Doing his best with his family, Tom continued wheeling and dealing over the possible new magazine. Having taken time off to entertain his guests, he had to immerse himself in bank business. Where once as head of the new Information Department, he had enjoyed a fine office overlooking the streets of London, now he was underneath them. He called this new workplace ‘my cave'.
84
I. A. Richards, who visited him in a Lloyds basement office, described him ‘stooping, very like a dark bird in a feeder, over a big table covered with all sorts and sizes of foreign correspondence'. About a foot above Tom's head was a window made of panes of reinforced ‘thick, green glass squares' set into the pavement ‘on which hammered all but incessantly the heels of the passers-by'. It was a relentlessly oppressive, claustrophobic atmosphere: ‘There was just room for two perches beside the table.' Richards thought that the concentrated work required in sorting out the ‘highly tangled story' of the materials on that table must have been ‘a big, long headache'.
85

The headache continued. Tom's family left for America on Saturday 20 August. He and Vivien saw them off. ‘Stunned', Vivien became very emotional.

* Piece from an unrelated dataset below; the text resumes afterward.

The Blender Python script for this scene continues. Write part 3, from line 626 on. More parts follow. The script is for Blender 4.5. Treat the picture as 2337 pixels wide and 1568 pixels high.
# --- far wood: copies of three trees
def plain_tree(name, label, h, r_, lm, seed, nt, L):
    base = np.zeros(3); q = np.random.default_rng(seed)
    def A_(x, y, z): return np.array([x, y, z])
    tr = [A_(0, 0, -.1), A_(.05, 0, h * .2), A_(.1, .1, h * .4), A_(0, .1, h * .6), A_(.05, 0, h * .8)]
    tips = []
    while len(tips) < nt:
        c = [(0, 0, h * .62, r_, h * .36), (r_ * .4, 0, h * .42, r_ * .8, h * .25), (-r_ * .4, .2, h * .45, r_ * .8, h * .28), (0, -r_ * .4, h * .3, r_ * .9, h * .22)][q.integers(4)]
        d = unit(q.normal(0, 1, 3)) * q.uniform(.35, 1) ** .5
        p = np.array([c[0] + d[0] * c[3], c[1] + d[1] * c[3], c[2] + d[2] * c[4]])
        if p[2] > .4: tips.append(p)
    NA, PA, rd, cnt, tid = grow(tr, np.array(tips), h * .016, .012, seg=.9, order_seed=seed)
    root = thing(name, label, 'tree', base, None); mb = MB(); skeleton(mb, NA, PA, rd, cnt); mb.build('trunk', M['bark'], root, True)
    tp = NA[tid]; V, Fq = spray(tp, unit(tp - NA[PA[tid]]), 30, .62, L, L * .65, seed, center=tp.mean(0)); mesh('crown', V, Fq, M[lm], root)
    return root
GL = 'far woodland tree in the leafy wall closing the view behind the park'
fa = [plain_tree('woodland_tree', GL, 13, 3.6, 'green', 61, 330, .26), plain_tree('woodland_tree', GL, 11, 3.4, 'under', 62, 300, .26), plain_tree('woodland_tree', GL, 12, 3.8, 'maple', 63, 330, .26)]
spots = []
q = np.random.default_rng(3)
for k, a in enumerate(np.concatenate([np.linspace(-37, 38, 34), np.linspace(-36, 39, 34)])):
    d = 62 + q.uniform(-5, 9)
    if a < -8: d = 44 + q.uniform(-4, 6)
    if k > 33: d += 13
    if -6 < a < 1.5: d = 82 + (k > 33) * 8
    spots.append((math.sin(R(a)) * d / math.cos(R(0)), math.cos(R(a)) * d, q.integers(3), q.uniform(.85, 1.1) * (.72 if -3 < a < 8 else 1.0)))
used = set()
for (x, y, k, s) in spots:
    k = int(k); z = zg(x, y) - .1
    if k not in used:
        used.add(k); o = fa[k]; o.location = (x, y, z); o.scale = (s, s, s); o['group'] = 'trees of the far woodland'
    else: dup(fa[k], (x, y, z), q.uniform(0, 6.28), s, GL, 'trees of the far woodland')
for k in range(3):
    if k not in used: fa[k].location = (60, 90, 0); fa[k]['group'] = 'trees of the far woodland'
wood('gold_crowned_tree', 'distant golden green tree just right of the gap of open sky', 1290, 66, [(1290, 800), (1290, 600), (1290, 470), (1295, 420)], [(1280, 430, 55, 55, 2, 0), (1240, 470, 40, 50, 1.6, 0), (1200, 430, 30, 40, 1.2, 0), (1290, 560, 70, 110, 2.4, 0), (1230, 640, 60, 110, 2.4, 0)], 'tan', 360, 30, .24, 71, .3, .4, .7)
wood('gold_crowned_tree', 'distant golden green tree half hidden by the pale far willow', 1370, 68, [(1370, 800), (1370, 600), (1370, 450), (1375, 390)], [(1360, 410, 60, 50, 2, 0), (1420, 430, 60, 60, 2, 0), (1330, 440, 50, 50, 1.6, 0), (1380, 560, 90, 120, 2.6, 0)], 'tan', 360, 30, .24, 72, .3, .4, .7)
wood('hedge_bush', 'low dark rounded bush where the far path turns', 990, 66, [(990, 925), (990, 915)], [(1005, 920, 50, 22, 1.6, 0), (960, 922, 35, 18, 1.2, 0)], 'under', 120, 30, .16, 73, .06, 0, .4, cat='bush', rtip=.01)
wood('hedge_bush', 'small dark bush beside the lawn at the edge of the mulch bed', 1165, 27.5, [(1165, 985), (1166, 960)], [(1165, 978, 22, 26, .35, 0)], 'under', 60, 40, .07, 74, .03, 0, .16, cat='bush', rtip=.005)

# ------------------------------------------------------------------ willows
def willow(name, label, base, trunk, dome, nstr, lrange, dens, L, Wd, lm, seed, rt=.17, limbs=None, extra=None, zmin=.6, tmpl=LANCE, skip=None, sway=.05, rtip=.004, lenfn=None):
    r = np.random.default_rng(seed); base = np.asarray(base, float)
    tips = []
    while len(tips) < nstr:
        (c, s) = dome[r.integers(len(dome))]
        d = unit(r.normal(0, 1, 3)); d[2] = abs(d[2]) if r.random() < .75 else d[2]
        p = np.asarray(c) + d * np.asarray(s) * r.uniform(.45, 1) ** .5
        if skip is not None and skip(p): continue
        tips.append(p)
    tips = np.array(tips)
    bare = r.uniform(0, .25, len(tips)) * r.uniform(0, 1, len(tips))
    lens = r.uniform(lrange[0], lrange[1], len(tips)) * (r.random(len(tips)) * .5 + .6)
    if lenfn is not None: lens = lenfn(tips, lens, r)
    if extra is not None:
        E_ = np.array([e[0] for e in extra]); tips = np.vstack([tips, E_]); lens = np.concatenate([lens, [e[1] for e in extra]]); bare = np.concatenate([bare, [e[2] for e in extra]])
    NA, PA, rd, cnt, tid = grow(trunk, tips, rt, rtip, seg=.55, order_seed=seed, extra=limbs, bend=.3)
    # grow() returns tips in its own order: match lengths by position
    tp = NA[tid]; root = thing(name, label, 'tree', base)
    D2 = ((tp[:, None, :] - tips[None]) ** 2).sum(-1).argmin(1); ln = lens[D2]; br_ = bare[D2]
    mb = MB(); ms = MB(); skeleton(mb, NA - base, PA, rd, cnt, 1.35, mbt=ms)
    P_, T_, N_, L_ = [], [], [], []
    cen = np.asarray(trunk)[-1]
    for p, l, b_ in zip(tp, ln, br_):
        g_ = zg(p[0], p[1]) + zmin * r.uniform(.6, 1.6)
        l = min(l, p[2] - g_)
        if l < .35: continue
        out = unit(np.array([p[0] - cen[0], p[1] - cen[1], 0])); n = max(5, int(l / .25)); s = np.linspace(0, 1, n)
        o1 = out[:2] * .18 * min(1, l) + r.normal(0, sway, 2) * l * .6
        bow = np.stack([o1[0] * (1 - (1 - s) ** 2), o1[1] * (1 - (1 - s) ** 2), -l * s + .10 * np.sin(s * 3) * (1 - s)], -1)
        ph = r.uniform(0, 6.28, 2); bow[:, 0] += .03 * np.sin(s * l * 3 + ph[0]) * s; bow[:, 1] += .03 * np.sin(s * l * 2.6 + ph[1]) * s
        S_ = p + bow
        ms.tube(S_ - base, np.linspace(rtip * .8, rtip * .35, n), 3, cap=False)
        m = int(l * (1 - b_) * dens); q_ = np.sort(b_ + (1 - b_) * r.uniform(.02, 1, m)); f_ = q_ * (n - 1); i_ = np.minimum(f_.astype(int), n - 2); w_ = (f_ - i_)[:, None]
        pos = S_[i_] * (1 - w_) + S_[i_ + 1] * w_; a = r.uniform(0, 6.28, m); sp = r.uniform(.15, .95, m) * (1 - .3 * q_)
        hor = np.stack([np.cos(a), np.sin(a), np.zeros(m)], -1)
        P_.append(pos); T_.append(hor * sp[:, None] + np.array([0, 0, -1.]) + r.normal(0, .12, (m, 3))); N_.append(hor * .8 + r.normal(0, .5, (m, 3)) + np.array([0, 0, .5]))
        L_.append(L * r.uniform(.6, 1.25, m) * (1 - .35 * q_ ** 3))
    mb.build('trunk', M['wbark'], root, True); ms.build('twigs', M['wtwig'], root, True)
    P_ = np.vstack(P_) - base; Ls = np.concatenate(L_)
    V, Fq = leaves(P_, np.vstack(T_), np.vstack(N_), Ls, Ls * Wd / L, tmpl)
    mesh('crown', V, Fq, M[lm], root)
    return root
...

She fretted afterwards lest her mother-in-law and sister-in-law might have thought she ‘behaved like “no lady”, and just like a wild animal'. These Americans struck her as oddly ‘emotionless'; she felt she had made ‘a fearful mess' of getting to know Henry.
86
Her natural vivacity was the opposite of old-school, Boston-trained reserve. It had attracted Tom, but she worried it horrified his family. She saw in them the constricting reserve that so many people detected in Tom. ‘
Be personal
, you must be personal', she soon urged Henry, ‘or else it's no good. Nothing's any good.'
87
‘Polite, formal, even stiff, black-clothed New Englanders' was how Osbert Sitwell remembered Lottie and Marion Eliot.
88
Henry, deeply sympathetic towards his younger brother and knowing what mattered to him, had taken away Tom's old typewriter and replaced it with a brand new one. ‘A bloody angel', Vivien called him.
89
He had left her a bunch of roses too.

‘Vivien is not well at all', Tom confided to Sydney Schiff, confessing that the ‘strain' surrounding his family's departure had left him with a ‘reaction' that was ‘paralysing'.
90
He wrote to his mother to say how they missed her, how they felt their Clarence Gate Gardens flat had become
her
flat – scarcely a feeling Vivien was likely to welcome. It took them some time to move back in, along with their small cat, ‘a very good mouser'.
91
Tom was ‘completely exhausted', but while all this was going on, the plan for Lady Rothermere to back the new magazine gathered pace.
92
He committed himself to becoming ‘sole responsible editor'. His solicitor drew up a letter of agreement which Her Ladyship signed: she was to provide £600 annually for three years to cover running costs and payment to Tom of at least £100 per annum. He would have ‘entire control of the literary contents'.
93
This, at least, was a major success; but in his vulnerable state the responsibility, while exciting, made him ‘more worried than anything'.
94
Sceptical about Lady Rothermere's ‘inadequate' largesse, Vivien had her own worries as she underwent further consultations with specialist doctors.